- [Task to complete] Please return nothing but the lines between the line holding "Model this scene" and the line holding "S.camera = cam", both ends included, without the pictures.

- [Information given]
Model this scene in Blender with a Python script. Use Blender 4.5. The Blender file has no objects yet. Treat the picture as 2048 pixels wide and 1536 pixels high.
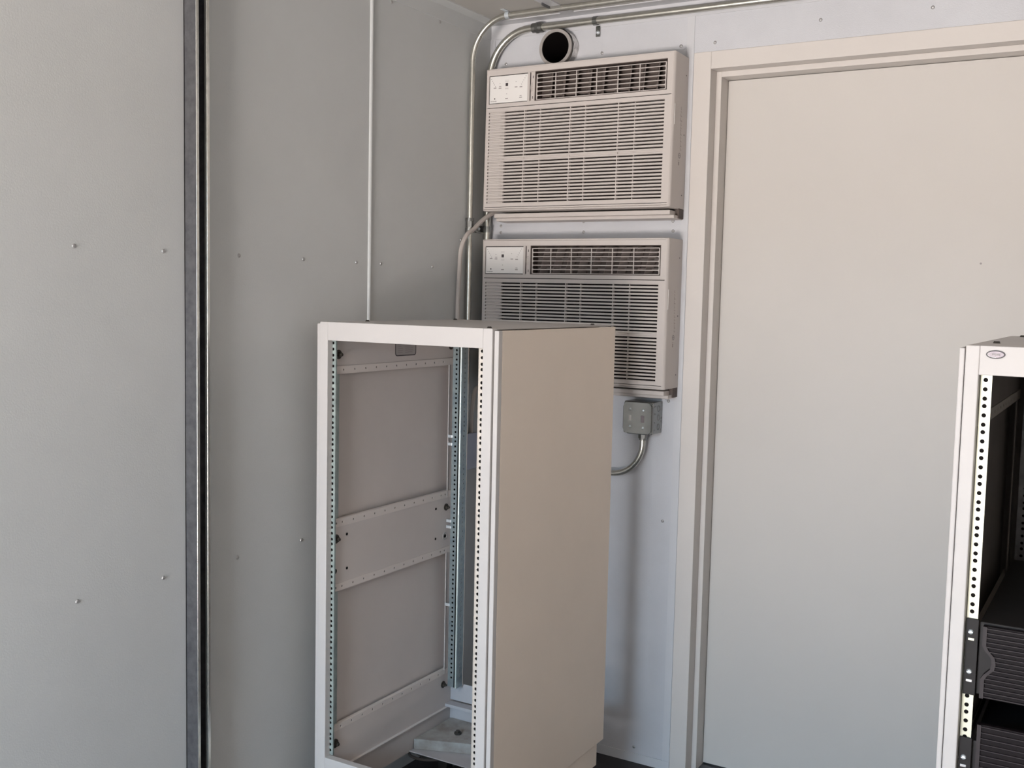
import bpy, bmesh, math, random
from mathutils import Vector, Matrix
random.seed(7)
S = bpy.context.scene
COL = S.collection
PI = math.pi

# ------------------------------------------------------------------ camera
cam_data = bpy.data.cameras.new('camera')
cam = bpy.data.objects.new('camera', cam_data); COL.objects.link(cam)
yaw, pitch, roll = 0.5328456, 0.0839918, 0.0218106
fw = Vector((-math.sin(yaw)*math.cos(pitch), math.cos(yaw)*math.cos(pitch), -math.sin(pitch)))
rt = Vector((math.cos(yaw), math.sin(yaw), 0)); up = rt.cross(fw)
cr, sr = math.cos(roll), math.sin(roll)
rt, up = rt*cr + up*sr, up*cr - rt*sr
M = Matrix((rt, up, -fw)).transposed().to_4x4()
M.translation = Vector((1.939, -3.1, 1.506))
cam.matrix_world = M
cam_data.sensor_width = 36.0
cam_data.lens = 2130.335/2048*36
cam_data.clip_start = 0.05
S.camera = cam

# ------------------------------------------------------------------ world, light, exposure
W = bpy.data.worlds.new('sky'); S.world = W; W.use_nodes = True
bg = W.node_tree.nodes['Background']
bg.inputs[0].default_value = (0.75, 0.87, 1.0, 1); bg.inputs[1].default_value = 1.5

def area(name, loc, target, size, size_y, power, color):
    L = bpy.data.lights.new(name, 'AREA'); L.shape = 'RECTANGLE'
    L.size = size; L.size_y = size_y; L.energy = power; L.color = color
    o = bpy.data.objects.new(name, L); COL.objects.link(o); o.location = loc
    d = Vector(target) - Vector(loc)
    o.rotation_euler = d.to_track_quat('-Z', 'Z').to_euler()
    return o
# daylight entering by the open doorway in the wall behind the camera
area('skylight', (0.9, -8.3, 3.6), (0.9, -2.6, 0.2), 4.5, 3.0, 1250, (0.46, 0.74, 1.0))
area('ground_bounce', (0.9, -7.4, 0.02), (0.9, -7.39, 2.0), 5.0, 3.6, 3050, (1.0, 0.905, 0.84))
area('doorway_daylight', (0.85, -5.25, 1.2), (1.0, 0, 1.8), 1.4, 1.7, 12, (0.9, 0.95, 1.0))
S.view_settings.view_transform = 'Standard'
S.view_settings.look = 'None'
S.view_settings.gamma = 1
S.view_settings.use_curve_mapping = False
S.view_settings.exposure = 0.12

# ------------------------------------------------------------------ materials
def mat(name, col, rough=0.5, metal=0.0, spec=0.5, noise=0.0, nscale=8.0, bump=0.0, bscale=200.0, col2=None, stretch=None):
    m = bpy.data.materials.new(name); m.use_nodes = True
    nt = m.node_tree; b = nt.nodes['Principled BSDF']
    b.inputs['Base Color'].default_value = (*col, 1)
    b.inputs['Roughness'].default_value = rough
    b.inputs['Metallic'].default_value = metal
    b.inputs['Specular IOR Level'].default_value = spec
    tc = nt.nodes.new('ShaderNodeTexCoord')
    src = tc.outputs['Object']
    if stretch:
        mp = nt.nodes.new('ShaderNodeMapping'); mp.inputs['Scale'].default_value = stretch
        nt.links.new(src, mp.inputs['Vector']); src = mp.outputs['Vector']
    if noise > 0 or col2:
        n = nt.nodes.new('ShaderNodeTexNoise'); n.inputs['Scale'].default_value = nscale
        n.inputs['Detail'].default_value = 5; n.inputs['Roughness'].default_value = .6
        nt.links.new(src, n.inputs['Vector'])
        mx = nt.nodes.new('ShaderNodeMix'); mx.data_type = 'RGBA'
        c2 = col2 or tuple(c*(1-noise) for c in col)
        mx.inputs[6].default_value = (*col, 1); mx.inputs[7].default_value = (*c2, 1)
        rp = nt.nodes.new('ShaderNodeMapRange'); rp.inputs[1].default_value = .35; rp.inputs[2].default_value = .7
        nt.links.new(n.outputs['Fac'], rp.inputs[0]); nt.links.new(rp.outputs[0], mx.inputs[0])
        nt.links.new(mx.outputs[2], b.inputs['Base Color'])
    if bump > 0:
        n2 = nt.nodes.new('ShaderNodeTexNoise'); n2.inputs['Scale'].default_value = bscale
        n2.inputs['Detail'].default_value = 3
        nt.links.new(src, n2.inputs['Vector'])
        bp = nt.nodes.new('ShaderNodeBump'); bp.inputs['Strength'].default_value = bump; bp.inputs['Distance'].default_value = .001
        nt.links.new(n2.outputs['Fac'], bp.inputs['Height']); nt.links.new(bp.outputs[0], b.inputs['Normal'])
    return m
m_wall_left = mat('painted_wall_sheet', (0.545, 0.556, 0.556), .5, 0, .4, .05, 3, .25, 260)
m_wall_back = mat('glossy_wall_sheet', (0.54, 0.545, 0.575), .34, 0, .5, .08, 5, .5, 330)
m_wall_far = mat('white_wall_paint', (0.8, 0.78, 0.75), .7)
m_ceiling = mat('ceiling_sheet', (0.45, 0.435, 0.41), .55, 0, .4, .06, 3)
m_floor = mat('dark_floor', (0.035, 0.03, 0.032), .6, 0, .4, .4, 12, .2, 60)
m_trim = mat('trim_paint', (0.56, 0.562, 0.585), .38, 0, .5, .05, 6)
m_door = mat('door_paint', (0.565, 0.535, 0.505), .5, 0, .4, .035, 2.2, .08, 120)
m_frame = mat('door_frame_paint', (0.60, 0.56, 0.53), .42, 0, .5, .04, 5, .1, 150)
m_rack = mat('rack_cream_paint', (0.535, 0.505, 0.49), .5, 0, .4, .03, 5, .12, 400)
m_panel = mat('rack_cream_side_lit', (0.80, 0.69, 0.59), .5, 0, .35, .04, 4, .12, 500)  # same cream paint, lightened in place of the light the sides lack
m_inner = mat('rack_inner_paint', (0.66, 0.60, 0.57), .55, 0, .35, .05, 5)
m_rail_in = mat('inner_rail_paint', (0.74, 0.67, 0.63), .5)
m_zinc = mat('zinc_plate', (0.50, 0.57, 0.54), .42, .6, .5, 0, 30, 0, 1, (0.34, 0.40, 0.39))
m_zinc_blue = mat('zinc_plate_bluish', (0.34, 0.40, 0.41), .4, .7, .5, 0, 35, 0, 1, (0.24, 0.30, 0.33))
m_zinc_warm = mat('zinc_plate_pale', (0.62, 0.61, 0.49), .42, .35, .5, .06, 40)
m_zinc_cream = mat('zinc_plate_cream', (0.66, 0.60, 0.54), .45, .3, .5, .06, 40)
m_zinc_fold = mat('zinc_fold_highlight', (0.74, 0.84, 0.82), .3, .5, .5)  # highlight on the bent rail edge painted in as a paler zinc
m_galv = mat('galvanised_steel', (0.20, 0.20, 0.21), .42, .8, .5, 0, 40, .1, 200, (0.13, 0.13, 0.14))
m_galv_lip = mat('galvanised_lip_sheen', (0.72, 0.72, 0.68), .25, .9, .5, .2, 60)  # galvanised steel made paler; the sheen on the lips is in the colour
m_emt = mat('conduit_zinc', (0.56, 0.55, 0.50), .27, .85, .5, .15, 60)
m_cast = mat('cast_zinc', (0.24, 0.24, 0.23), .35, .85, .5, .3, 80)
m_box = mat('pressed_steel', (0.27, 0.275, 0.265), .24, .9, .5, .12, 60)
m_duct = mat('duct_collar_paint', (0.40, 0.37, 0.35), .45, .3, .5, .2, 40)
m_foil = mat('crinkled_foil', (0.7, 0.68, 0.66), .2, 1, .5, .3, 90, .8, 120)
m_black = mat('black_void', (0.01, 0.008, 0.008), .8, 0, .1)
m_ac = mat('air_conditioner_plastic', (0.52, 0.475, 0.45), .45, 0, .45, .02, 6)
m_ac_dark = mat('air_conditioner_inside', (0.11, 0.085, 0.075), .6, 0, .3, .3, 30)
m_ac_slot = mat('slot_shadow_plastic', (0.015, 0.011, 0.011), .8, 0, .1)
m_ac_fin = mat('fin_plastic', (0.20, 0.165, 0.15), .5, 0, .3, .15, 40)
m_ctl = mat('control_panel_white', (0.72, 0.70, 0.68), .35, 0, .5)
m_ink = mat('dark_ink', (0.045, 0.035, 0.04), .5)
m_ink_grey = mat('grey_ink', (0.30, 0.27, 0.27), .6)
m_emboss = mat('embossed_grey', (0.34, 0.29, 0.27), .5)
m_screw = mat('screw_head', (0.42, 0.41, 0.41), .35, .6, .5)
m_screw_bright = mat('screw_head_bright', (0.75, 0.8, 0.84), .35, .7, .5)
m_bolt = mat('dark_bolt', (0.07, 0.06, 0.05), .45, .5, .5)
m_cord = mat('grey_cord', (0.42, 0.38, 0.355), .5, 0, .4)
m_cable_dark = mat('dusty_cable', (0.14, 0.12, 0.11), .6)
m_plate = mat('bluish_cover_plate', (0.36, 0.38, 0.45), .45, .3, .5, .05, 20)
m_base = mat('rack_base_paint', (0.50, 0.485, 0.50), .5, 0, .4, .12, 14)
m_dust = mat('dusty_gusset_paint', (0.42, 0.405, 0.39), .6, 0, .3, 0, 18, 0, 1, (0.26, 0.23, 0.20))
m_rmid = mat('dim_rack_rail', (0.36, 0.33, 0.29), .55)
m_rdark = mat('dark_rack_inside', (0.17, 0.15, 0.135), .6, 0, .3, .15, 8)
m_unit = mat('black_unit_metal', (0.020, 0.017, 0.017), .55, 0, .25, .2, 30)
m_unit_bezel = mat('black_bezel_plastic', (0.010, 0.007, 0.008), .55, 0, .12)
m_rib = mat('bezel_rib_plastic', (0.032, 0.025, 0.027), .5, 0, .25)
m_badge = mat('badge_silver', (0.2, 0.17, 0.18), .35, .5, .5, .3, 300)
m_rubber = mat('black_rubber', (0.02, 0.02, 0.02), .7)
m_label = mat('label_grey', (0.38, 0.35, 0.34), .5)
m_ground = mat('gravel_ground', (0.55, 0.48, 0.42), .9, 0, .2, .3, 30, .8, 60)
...
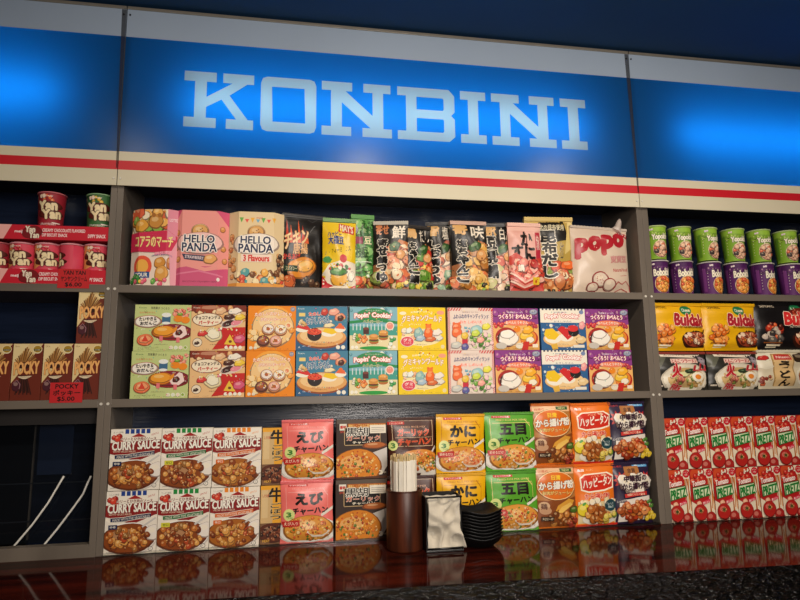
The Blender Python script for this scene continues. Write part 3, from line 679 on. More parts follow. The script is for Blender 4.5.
...
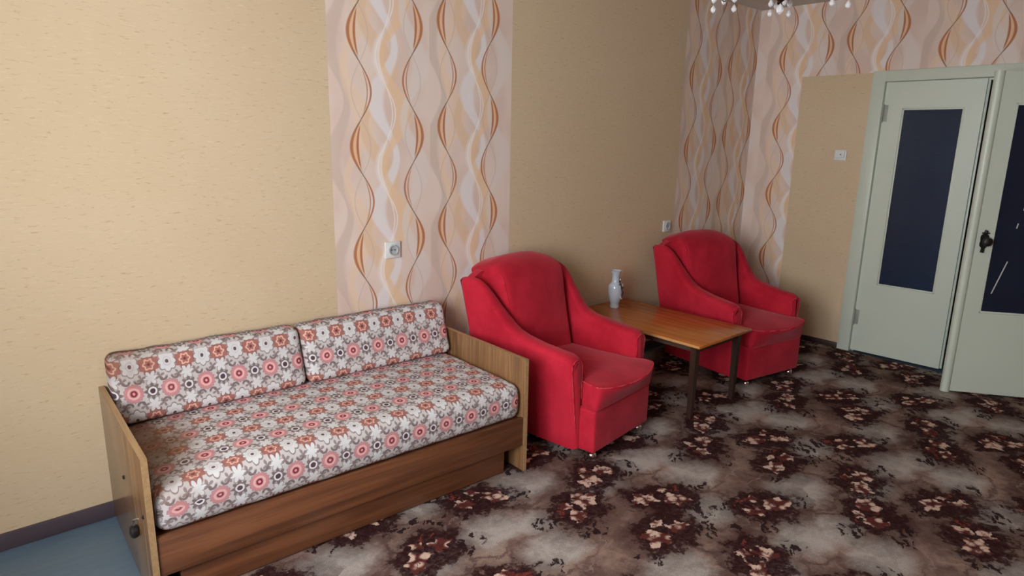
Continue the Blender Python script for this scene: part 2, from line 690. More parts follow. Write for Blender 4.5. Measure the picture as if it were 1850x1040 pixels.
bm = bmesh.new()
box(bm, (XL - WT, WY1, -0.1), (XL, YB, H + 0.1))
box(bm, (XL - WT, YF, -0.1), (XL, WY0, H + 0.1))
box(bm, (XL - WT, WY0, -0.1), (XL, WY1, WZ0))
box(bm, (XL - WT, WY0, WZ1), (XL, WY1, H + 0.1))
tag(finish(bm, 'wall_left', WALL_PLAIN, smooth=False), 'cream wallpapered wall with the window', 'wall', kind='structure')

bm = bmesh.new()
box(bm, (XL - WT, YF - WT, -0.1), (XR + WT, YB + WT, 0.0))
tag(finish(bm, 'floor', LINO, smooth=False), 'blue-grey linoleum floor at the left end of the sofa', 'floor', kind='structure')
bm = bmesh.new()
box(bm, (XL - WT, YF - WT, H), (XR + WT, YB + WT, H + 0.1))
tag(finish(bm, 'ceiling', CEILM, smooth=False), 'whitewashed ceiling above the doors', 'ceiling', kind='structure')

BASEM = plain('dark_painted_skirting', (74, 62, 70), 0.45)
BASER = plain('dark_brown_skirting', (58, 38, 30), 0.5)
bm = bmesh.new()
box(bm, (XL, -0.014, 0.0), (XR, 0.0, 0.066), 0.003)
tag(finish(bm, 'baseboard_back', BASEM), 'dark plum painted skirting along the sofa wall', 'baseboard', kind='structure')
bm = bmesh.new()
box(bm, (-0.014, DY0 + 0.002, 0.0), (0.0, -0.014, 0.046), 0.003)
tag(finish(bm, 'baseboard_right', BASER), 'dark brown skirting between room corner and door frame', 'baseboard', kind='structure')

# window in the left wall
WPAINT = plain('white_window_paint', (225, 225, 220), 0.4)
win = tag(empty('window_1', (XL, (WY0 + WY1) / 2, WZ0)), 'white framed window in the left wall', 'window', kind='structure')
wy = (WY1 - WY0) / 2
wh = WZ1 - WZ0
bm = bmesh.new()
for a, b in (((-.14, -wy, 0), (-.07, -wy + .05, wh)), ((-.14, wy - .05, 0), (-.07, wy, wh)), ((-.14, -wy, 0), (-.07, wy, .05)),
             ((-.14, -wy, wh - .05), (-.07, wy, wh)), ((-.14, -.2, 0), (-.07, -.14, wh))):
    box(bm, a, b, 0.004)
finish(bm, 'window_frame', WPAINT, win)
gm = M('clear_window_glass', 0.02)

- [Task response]
Model this scene in Blender with a Python script. Use Blender 4.5. The Blender file has no objects yet. Treat the picture as 2048 pixels wide and 1536 pixels high.
import bpy, bmesh, math, random
from mathutils import Vector, Matrix
random.seed(7)
S = bpy.context.scene
COL = S.collection
PI = math.pi

# ------------------------------------------------------------------ camera
cam_data = bpy.data.cameras.new('camera')
cam = bpy.data.objects.new('camera', cam_data); COL.objects.link(cam)
yaw, pitch, roll = 0.5328456, 0.0839918, 0.0218106
fw = Vector((-math.sin(yaw)*math.cos(pitch), math.cos(yaw)*math.cos(pitch), -math.sin(pitch)))
rt = Vector((math.cos(yaw), math.sin(yaw), 0)); up = rt.cross(fw)
cr, sr = math.cos(roll), math.sin(roll)
rt, up = rt*cr + up*sr, up*cr - rt*sr
M = Matrix((rt, up, -fw)).transposed().to_4x4()
M.translation = Vector((1.939, -3.1, 1.506))
cam.matrix_world = M
cam_data.sensor_width = 36.0
cam_data.lens = 2130.335/2048*36
cam_data.clip_start = 0.05
S.camera = cam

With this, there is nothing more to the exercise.